While I have always believed our health care reform system was a mess and needed fixing, I was never convinced the Affordable Care Act was the best way to do it.  And a friendly exchange between me and IUPUI Professor Sheila Kennedy has reinforced that belief.

In a recent post on her blog, Kennedy laments that we romanticize about our nation’s “Norman Rockwell” roots, while employers make moves to deny their part-time employees access to health care coverage.

Under the ACA, an employer must provide health care coverage to any employee working more than 30 hours a week.  In the IU system where Kennedy teaches, graduate assistants’ hours are being kept at 29 hours a week.  IU is not alone.  There are a number of colleges and universities, and school districts, across the country that are limiting hours for part-time employees so they don’t cross the 30-hour mark.  At my part-time employer, Ivy Tech, adjunct faculty are being limited to no more than 9 hours per semester until the school can figure out how to compute hours and determine who reaches the 30-hour a week mark and who doesn’t.

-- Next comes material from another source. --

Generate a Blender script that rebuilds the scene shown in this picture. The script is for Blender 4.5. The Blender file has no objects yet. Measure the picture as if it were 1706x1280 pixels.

Kennedy argues that by limiting the hours of  part-time employees, these employers aren’t living up to the “Rockwell” image we have of ourselves. I think what Kennedy fails to acknowledge, either by choice or by design, is that someone will have to pay for the health care costs, and she doesn’t say where the money will come from. Allow me to fill in that gap.  When an employer’s costs go up, they have three options: raise prices, cut staff or  take smaller profits.  And seeing how these are schools, colleges and universities, option number three is not an option at all.

So does Kennedy recommend colleges and universities raise tuition to cover these new costs?  Does she suggest some employees get fired so that others can have health care?  She does advocate, “cutting the bloated administrative structure” to help pay for health care.  I doubt you’ll get much savings from that.  Now to her credit, Kennedy said she would be willing to take a pay cut so that someone else could have health insurance.  Did you get that IUPUI?

The problem with Kennedy’s argument, as with most supporters of the ACA, is that it perpetuates the system where an individual gets his or her insurance from their job.  I have always maintained that health insurance should be treated the same way we treat car and life insurance.  You buy the policy and your employer stays out of it.  People become much better consumers of products when they are directly responsible for the costs and you will find prices tend to come down when the third party subsidy goes away.

There is some good in the ACA, particularly the provisions that deal with pre-existing conditions, however mandating employers provide health coverage to part-time employees is taking a bad idea and making it worse.  This is something Kennedy should ponder as she goes to her bosses and asks for that salary reduction so that someone else can have health care.


  • Shakka

    really? who cares,,I just wanna watch some cricket

  • malercous

    I’d happily go for a Gov. Option. Free-marketers shouldn’t mind the competition.

  • Dave

    Yep, health insurance is a product, not a right. Government intrusion excused as failed oversight, distorts costs & behavior; to perpetuate morbidly proportioned ‘government.”

  • leon dixon

    It is a tax. Judge Roberts said so (for reasons yet unknown). I don’t recall a liberal ever offering to pay someone else’s taxes so I think we should take the loon up on her proposal right away and then call the editors of the World’s Records.